Task details - Produce a word-for-word copy of the listing below without its pictures.

▼

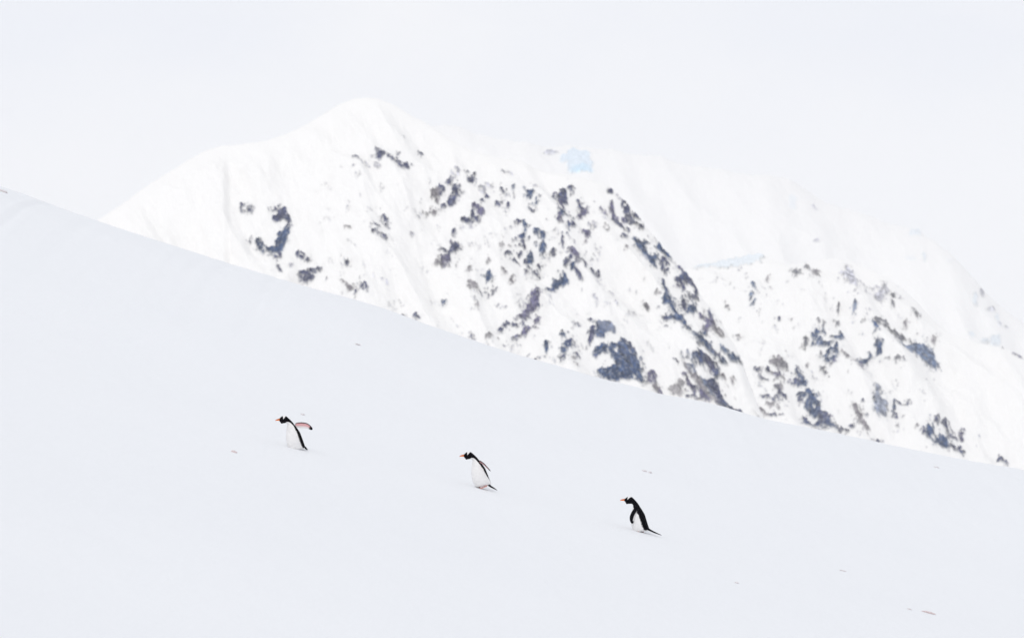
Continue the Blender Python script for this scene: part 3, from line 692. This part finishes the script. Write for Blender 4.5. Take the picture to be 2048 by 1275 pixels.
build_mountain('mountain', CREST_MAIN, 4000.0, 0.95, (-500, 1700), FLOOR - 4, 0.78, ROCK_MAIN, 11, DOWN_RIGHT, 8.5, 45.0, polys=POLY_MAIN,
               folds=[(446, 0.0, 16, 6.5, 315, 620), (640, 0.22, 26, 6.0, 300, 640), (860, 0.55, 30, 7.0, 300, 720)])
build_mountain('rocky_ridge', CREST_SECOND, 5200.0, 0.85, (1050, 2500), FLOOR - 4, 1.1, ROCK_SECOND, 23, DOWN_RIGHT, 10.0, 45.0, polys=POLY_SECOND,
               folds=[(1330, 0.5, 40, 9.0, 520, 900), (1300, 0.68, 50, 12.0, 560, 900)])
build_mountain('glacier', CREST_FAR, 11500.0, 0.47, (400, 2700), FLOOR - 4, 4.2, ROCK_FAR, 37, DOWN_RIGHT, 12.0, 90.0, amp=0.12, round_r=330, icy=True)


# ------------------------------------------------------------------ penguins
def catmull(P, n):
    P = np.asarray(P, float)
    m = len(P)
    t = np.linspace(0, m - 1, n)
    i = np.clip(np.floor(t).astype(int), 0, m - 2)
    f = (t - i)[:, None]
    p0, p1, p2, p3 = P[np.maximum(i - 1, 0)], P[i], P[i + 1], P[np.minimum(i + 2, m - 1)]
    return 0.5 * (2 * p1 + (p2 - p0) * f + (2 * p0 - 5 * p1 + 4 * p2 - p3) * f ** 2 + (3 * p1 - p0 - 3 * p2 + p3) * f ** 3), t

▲

In response -
Continue the Blender Python script for this scene: part 3, from line 692. This part finishes the script. Write for Blender 4.5. Take the picture to be 2048 by 1275 pixels.
build_mountain('mountain', CREST_MAIN, 4000.0, 0.95, (-500, 1700), FLOOR - 4, 0.78, ROCK_MAIN, 11, DOWN_RIGHT, 8.5, 45.0, polys=POLY_MAIN,
               folds=[(446, 0.0, 16, 6.5, 315, 620), (640, 0.22, 26, 6.0, 300, 640), (860, 0.55, 30, 7.0, 300, 720)])
build_mountain('rocky_ridge', CREST_SECOND, 5200.0, 0.85, (1050, 2500), FLOOR - 4, 1.1, ROCK_SECOND, 23, DOWN_RIGHT, 10.0, 45.0, polys=POLY_SECOND,
               folds=[(1330, 0.5, 40, 9.0, 520, 900), (1300, 0.68, 50, 12.0, 560, 900)])
build_mountain('glacier', CREST_FAR, 11500.0, 0.47, (400, 2700), FLOOR - 4, 4.2, ROCK_FAR, 37, DOWN_RIGHT, 12.0, 90.0, amp=0.12, round_r=330, icy=True)


# ------------------------------------------------------------------ penguins
def catmull(P, n):
    P = np.asarray(P, float)
    m = len(P)
    t = np.linspace(0, m - 1, n)
    i = np.clip(np.floor(t).astype(int), 0, m - 2)
    f = (t - i)[:, None]
    p0, p1, p2, p3 = P[np.maximum(i - 1, 0)], P[i], P[i + 1], P[np.minimum(i + 2, m - 1)]
    return 0.5 * (2 * p1 + (p2 - p0) * f + (2 * p0 - 5 * p1 + 4 * p2 - p3) * f ** 2 + (3 * p1 - p0 - 3 * p2 + p3) * f ** 3), t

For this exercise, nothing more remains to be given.